Só no ano passado, 491 mexicanos morreram tentando atravessar desertos e rios americanos. Uns morreram no caminho, por cansaço, desidratação ou frio. Outros foram abandonados no meio do nada pelos chamados coyotes, homens que cobram até US$ 2.500 de cada migrante pelo trabalho de conduzir as pessoas através da fronteira. Até 22 de junho deste ano, mais 157 morreram.
Mais do que as dificuldades e os altos custos da vigilância fronteiriça, o que tem levado os EUA a discutir a entrada de mexicanos é a dependência em relação a eles. Empresários americanos têm até cruzado a fronteira em busca de empregados. Não são poucos os que ainda prevêem uma apocalíptica "mexicanização" dos EUA, mas o pragmatismo está se sobrepondo ao preconceito.

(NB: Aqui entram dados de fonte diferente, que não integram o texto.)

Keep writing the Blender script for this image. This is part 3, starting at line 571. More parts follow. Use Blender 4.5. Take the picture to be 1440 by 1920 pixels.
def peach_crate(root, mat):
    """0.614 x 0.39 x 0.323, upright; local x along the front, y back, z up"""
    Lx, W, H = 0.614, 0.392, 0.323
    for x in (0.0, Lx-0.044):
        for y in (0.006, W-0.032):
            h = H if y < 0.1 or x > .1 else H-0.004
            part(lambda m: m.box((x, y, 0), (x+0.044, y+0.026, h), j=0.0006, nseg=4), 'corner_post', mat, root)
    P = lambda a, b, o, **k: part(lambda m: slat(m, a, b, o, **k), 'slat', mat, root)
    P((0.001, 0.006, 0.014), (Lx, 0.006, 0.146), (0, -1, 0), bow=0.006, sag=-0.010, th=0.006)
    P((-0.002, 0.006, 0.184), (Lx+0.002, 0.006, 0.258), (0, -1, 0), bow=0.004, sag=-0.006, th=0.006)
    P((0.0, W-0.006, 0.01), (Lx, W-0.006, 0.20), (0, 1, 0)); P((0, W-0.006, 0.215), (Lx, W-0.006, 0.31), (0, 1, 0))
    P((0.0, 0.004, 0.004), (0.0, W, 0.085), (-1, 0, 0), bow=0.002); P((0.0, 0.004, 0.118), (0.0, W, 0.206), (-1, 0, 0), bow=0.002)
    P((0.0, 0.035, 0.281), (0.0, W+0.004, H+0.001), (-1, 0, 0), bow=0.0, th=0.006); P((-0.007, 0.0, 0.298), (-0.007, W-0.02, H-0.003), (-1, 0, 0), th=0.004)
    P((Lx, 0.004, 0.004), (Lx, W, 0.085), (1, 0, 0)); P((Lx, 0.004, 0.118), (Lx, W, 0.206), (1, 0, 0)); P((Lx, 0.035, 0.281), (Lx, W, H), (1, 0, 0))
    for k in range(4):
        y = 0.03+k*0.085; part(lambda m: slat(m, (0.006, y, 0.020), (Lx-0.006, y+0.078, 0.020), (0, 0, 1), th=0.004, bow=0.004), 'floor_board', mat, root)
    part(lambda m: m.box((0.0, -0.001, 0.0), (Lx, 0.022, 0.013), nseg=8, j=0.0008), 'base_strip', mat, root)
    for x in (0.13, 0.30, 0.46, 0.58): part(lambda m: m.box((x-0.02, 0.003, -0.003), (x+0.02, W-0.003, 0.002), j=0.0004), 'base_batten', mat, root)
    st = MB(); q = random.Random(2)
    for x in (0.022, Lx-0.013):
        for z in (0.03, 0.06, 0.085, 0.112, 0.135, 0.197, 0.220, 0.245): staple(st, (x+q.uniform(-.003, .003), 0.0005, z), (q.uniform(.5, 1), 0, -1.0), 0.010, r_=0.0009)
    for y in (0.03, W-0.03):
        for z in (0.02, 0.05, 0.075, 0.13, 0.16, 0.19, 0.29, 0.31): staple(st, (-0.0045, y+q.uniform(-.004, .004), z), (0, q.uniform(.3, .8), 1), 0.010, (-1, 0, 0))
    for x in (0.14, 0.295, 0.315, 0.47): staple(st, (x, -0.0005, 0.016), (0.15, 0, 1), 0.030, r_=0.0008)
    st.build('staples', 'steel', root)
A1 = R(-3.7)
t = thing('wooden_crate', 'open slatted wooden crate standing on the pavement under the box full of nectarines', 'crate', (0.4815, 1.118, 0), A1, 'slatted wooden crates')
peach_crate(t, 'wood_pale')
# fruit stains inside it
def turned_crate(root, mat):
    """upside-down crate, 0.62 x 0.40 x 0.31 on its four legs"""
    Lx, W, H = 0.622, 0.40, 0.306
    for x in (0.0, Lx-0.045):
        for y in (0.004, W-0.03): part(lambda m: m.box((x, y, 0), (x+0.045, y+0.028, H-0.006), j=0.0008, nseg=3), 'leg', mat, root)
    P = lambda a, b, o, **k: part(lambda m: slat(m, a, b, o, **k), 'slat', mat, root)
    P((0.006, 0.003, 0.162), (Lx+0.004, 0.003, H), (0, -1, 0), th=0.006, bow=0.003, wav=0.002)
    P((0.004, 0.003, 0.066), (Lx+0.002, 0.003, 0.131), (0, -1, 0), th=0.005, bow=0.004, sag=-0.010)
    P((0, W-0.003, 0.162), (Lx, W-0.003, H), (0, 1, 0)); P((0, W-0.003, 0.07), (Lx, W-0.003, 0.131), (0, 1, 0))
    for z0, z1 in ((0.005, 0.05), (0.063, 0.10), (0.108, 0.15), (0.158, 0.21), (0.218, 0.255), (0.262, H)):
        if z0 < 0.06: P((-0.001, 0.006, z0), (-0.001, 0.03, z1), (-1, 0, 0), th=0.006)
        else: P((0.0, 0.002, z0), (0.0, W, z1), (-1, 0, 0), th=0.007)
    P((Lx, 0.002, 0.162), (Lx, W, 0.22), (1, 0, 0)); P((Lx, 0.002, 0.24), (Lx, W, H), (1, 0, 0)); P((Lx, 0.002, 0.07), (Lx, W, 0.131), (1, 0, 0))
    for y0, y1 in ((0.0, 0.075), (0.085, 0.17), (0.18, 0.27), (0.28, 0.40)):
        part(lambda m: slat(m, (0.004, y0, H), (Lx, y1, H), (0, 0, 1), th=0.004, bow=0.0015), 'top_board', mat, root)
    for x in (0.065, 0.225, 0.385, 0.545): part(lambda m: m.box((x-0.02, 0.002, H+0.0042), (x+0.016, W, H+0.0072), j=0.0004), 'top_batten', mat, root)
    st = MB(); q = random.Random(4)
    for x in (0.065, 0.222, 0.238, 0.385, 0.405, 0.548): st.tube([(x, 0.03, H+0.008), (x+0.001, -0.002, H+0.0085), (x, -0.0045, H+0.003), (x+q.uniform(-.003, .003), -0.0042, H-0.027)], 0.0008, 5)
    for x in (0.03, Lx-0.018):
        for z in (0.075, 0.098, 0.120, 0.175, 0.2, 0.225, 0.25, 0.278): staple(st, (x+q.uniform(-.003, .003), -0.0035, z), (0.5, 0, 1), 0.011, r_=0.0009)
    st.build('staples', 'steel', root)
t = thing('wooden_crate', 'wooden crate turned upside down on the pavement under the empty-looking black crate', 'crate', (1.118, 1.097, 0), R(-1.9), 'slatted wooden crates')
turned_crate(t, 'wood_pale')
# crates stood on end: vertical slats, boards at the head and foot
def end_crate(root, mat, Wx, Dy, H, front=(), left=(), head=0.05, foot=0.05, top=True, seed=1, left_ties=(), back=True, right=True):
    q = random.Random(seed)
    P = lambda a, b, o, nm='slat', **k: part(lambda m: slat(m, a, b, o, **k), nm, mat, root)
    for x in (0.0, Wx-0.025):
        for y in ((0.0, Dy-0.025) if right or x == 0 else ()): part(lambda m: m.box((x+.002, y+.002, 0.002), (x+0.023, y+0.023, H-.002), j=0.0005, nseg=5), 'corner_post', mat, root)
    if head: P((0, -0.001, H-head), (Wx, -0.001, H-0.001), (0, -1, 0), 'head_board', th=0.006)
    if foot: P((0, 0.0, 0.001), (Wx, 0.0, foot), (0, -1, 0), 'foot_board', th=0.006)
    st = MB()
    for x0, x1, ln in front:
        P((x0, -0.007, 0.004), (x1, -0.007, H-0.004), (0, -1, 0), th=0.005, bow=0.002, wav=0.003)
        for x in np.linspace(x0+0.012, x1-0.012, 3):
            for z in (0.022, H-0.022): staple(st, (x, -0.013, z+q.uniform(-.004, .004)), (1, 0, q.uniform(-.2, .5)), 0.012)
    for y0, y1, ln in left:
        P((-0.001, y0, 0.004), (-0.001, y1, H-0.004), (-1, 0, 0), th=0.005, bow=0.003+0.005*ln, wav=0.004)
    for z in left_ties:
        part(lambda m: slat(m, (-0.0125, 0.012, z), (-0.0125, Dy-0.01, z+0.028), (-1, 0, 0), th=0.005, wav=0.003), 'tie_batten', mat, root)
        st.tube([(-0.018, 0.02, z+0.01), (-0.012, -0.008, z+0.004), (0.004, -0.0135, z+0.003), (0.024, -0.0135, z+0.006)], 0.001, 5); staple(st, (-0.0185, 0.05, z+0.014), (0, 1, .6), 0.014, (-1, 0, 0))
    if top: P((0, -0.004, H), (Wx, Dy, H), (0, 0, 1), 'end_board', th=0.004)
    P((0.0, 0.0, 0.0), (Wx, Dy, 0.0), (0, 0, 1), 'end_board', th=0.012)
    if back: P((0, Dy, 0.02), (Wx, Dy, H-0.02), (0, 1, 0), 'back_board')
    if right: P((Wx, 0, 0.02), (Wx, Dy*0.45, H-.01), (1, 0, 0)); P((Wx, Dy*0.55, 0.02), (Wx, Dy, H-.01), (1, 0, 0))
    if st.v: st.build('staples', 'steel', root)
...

"A mão-de-obra mexicana é um fator fundamental em várias áreas da economia dos EUA, tais como agricultura, construção, processamento de alimentos, jardinagem, serviços de vigilância e manutenção em prédios, fabricação de tapetes e tecidos etc.", afirma Wayne Cornelius, professor da Universidade da Califórnia, em San Diego, e uma das maiores autoridades sobre imigração de mexicanos para os EUA. "Mas são também uma parte essencial na força de trabalho em muitas empresas de alta tecnologia."
"É uma estratégia econômica, que aproveitou a comoção causada pelas mortes no deserto do Arizona. Os EUA têm necessidade de trabalhadores, e o México, de empregos", afirma Joel Magallán, presidente da Coalizão Nacional pela Dignidade e pela Anistia dos Imigrantes Indocumentados, uma das principais representantes dos imigrantes mexicanos.
Os projetos para o futuro funcionamento da fronteira, além de controversos, são ainda muito incipientes. Fox manifestou o desejo de que houvesse livre circulação de pessoas, como ocorre na União Européia. A idéia é apoiada pelo jornal econômico "Wall Street Journal", por exemplo, mas conta com pouquíssimo respaldo no Congresso americano.
"Será gradualmente aberta, mas não completamente. Existem poderosos políticos que se opõem à imigração e pessoas que ainda vêem a fronteira meridional como uma área perigosa que precisa ser controlada", diz Nestor Rodriguez, professor da Universidade de Houston.